Je songe ainsi souvent à ce passage où l’on entend ces mots de Voisard: «Etre soi seul entier face à tous les autres, unique et toujours le même parmi le défilé de tous ces autres qui vous défient jusqu’en vos retranchements si par malheur le doute, un bref instant, retient votre langue.» Vous voyez, tout est là.
C’est une manière de me mettre d’abord à hauteur de publics. Donner les coulisses, c’est savoir sincérité garder. Ce mouvement témoigne aussi de l’idée du partage. J’ai ainsi la chance de côtoyer Voisard, lui soumettre mes interrogations et doutes.
Ainsi l’écrivain m’a-t-il laissé licence dramaturgique à utiliser nos rencontres, courriers et échanges pour l’écriture du spectacle. «Que ce soient mes écrits ou ce que l’on peut se dire au téléphone, affirme Voisard, tout est matériau.» Lorsqu’un auteur me confie cela, je suis persuadé que nous sommes sur la même longueur d’onde.
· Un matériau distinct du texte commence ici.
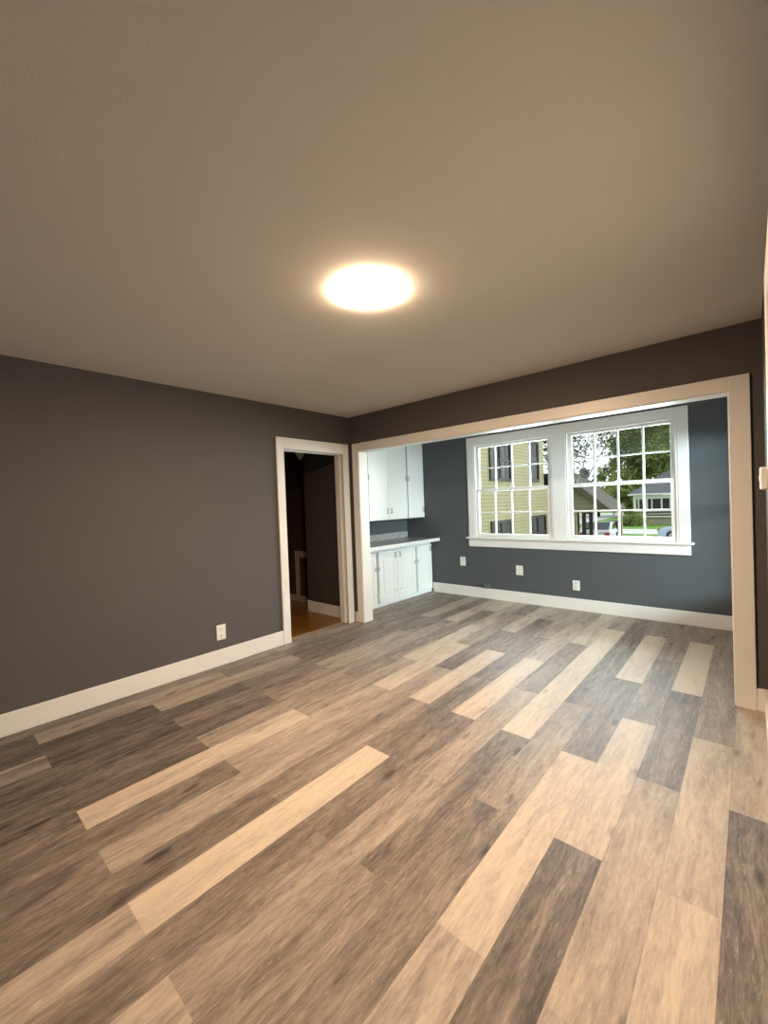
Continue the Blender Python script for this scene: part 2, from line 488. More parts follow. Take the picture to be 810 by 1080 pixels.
# hallway beyond the doorway
boxes('floor_hall', [(-3.2, -0.078, -2.2, 0.0, -0.03, -0.004), (-3.2, -0.80, 0.0, 0.27, -0.03, -0.004)], M['hallfloor'], kind='structure')
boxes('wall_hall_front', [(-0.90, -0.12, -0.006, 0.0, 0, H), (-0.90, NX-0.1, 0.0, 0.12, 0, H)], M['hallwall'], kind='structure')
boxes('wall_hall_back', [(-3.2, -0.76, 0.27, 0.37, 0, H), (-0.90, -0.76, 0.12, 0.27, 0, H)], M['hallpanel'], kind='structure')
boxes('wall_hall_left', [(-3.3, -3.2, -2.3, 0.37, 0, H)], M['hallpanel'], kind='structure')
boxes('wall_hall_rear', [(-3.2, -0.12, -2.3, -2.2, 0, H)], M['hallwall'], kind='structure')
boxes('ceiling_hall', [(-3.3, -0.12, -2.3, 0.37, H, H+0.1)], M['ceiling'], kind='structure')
boxes('baseboard_hall', [(-0.90, -0.12, -0.020, -0.006, -0.004, 0.138), (-0.914, -0.90, -0.014, 0.27, -0.004, 0.138)], M['trim'], bevel=0.003, kind='structure')
boxes('trim_1', [(-1.80, -0.90, 0.255, 0.27, -0.004, 0.085), (-1.53, -1.44, 0.258, 0.27, 0.085, 0.655), (-1.53, -0.90, 0.255, 0.27, 0.655, 0.75), (-1.80, -1.75, 0.25, 0.27, 0.085, 2.05)], M['halltrim'], bevel=0.003, kind='structure')

# doorway casing and jambs (left wall)
boxes('trim_2', [(0, 0.02, -1.042, -0.954, 0, 2.115), (0, 0.02, -0.135, -0.043, 0, 2.115), (0, 0.02, -0.954, -0.135, 1.996, 2.115),
                 (-0.13, 0.012, -0.974, -0.954, 0, 2.016), (-0.13, 0.012, -0.135, -0.115, 0, 2.016), (-0.13, 0.012, -0.974, -0.115, 1.996, 2.016),
                 (-0.075, -0.035, -0.147, -0.135, 0, 1.984), (-0.075, -0.035, -0.954, -0.942, 0, 1.984), (-0.075, -0.035, -0.954, -0.135, 1.984, 1.996)], M['trim'], bevel=0.003, kind='structure')
boxes('trim_3', [(-0.11, -0.055, -0.954, -0.135, -0.004, 0.006)], M['strip'], bevel=0.003, kind='structure')
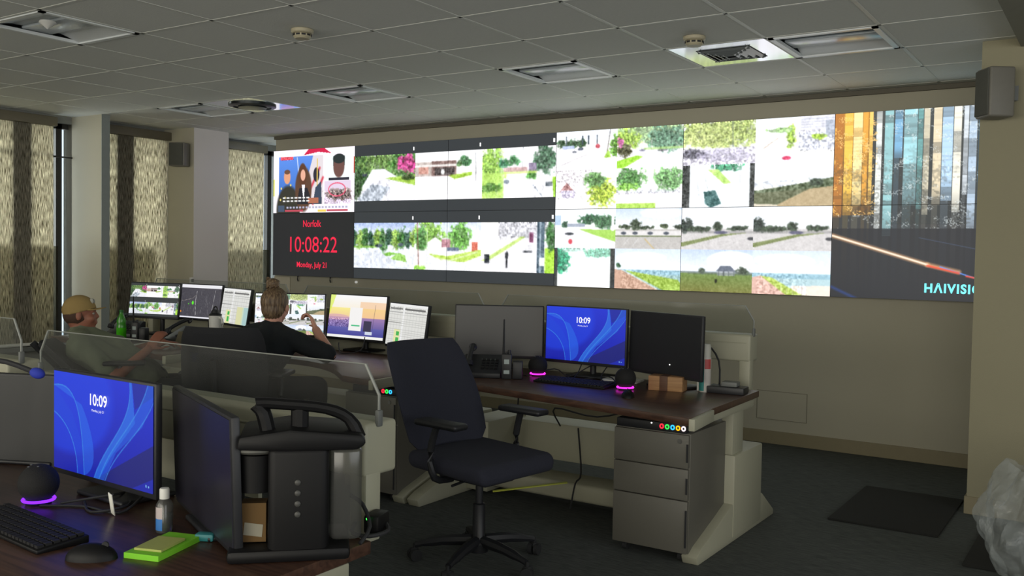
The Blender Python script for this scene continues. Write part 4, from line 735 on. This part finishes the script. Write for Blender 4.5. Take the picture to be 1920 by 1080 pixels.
c = nb(); box(c, (-.02, .10, .015), (.27, .2, .03), None, .01); obj('base', c, gblack, t); c = nb(); box(c, (.0, .10, .135), (.135, .19, .25), None, .018, 4); obj('body', c, gblack, t)
c = nb(); cyl(c, (-.095, .08, .15), (-.095, .08, .235), .045, .048, 24); obj('brew_head', c, gblack, t); c = nb(); lathe(c, [(.055, .24), (.06, .245), (.06, .252), (.0005, .254)], (-.095, .08, 0)); obj('pale_rim', c, mat('brushed_rim', '5a5a56', .5, metal=.3), t)
c = nb(); prism(c, [(-.135, .255), (-.03, .25), (.13, .25), (.15, .265), (.14, .285), (-.02, .30), (-.13, .285)], .0, .2, 'y', .008); obj('lid', c, gblack, t)
c = nb(); tube(c, [(-.07, .05, .29), (-.08, .05, .33), (-.095, .05, .352), (-.02, .05, .348), (.06, .05, .338), (.11, .05, .315), (.135, .05, .27)], [.018, .015, .013, .013, .014, .016], 10, 3); tube(c, [(.0, .06, .29), (.0, .06, .34)], .02, 10, 1); obj('handle', c, gblack, t)
c = nb(); [sph(c, (-.002, .0035, .18-k*.024), .007, (1, .4, 1), sub=2) for k in range(4)]; obj('buttons', c, mat('button_grey', '444442', .5), t)
c = nb(); box(c, (.105, .10, .145), (.072, .15, .215), None, .014, 3); obj('water_tank', c, clearp, t); c = nb(); tube(c, [(.12, .19, .1), (.15, .17, .08), (.165, .12, .04), (.14, .08, .012)], .005); obj('power_cord', c, blackm, t)
t = thing('cardboard_box', 'small kraft cardboard box with white label behind the coffee maker drip tray', 'box', (5.975, -5.462, ZB+.034), math.radians(42)); t.scale = (.8, .8, .95); obj('carton', bx(nb(), -.04, .035, -.03, .03, 0, .1, .001), mat('kraft_card', '6e5430', .85), t, False); obj('label', box(nb(), (-.003, -.0308, .032), (.055, .001, .032), (0, .12, 0)), mat('faded_label', 'a09c8c', .8), t, False)
t = thing('power_adapter', 'black power adapter with a green light behind the coffee maker', 'electronics', (6.09, -5.15, ZB)); obj('brick', box(nb(), (0, 0, .025), (.045, .075, .05), (0, 0, .3), .008), gblack, t); obj('green_light', sph(nb(), (.01, -.047, .045), .004), emis('green_led', '40ff50', 2.5), t); obj('cord', tube(nb(), [(.0, .03, .02), (.04, .0, .008), (.03, -.06, .006), (-.02, -.07, .008), (-.05, -.03, .02)], .006), blackm, t)
o = obj('lint_roller', box(nb(), (0, 0, .01), (.05, .03, .02), (0, 0, .5), .006), mat('teal_plastic', '2a7a80', .5), None, loc=(5.80, -5.47, ZB)); tag(o, 'small teal plastic object behind the neon notepad', 'small object')
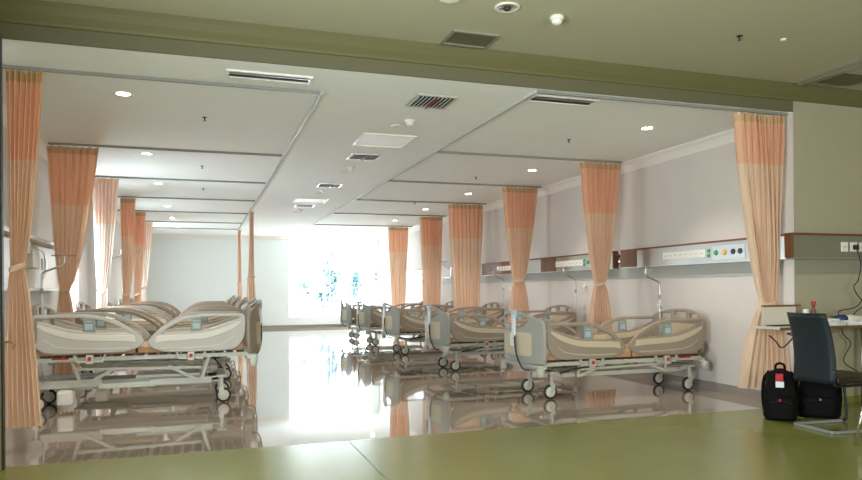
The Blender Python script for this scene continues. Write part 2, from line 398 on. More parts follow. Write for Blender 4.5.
# ------------------------------------------------------------------ curtains
def curtain(label, Y, top, tie, bot, zt=3.03, zbot=.2, folds=7, tied=True, pale=False, dep=.06, band=2.32, seed=1, grp='bay curtains', ztie=None):
    """top, tie, bot: (x0, x1) spans in plan"""
    rt = root('privacy_curtain', label, 'curtain', ((top[0] + top[1]) / 2, Y, zbot), 0, grp)
    ox, oz = rt.location.x, zbot
    rnd = random.Random(seed); nu = folds * 12
    ph = [rnd.uniform(-.5, .5) for _ in range(folds + 1)]; am = [rnd.uniform(.6, 1.2) for _ in range(folds + 1)]
    zt2 = zt - .085
    def span(z):
        if tied:
            if z >= ztie:
                s = (z - ztie) / (zt - ztie); s2 = s ** .62
                a, b = tie, top
            else:
                s = (ztie - z) / (ztie - zbot); s2 = min(1, s ** .55); a, b = tie, bot
            return a[0] + (b[0] - a[0]) * s2, a[1] + (b[1] - a[1]) * s2
        s = (zt - z) / (zt - zbot)
        s = s ** 1.2
        return top[0] + (bot[0] - top[0]) * s, top[1] + (bot[1] - top[1]) * s
    def co(u, z):
        a, b = span(z); w = b - a
        k = u * folds; i = int(min(k, folds - 1)); f = k - i
        A = (am[i] * (1 - f) + am[min(i + 1, folds)] * f) * dep
        if tied:
            A *= .55 + .45 * min(1, abs(z - ztie) / .5)
        pp = ph[i] * (1 - f) + ph[min(i + 1, folds)] * f
        th = 2 * PI * k + pp
        sx = .25 * w / folds * math.sin(2 * th)
        yy = A * math.sin(th) + .012 * math.sin(z * 3 + u * 9)
        return Vector((a + w * u + sx - ox, yy, z - oz))
    def sheet(z0, z1, nz):
        bm = bmesh.new(); g = []
        for j in range(nz + 1):
            z = z0 + (z1 - z0) * j / nz
            g.append([bm.verts.new(co(i / nu, z)) for i in range(nu + 1)])
        for j in range(nz):
            for i in range(nu): bm.faces.new((g[j][i], g[j][i + 1], g[j + 1][i + 1], g[j + 1][i]))
        return bm
    p = 'pale_' if pale is True else ''
    obj('curtain_cloth', sheet(zbot, band, 44), p + 'cloth', rt, True)
    obj('netting_panel', sheet(band, zt2, 14), 'pale_net' if pale is True else ('cloth' if pale else 'netting'), rt, True)
    obj('heading_tape', sheet(zt2, zt, 3), 'heading' if not pale else 'cloth', rt, True)
    nh = folds
    for k in range(nh):
        x = top[0] + (top[1] - top[0]) * (k + .5) / nh - ox
        obj('curtain_hook', tube(bmesh.new(), [(x, 0, zt - oz - .02), (x, 0, zt - oz + .012)], .006, 6), 'white', rt)
    if tied:
        c = (tie[0] + tie[1]) / 2 - ox; r = (tie[1] - tie[0]) / 2 + .012
        bm = bmesh.new(); seg = 20; rings = []
        for h, e in ((-.025, .0), (-.01, .006), (.01, .006), (.025, 0)):
            rings.append([bm.verts.new((c + (r + e) * math.cos(t), (dep * .7 + .012 + e) * math.sin(t), ztie - oz + h + .02 * math.cos(t))) for t in [2 * PI * k / seg for k in range(seg)]])
        for i in range(3):
            for k in range(seg): bm.faces.new((rings[i][k], rings[i][(k + 1) % seg], rings[i + 1][(k + 1) % seg], rings[i + 1][k]))
        obj('tieback', bm, p + 'cloth', rt, True)
    return rt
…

Le poète a imaginé voir imprimer son jeu des questions et de l’embarras au verso de cartes à jouer. Ce motif des cartes à jouer revient à plusieurs reprises au fil de son œuvre, un souvenir d’enfance sans doute. Au final, on assiste dans le spectacle à une sorte de hasard maîtrisé dans ce tirage de cartes poétiques.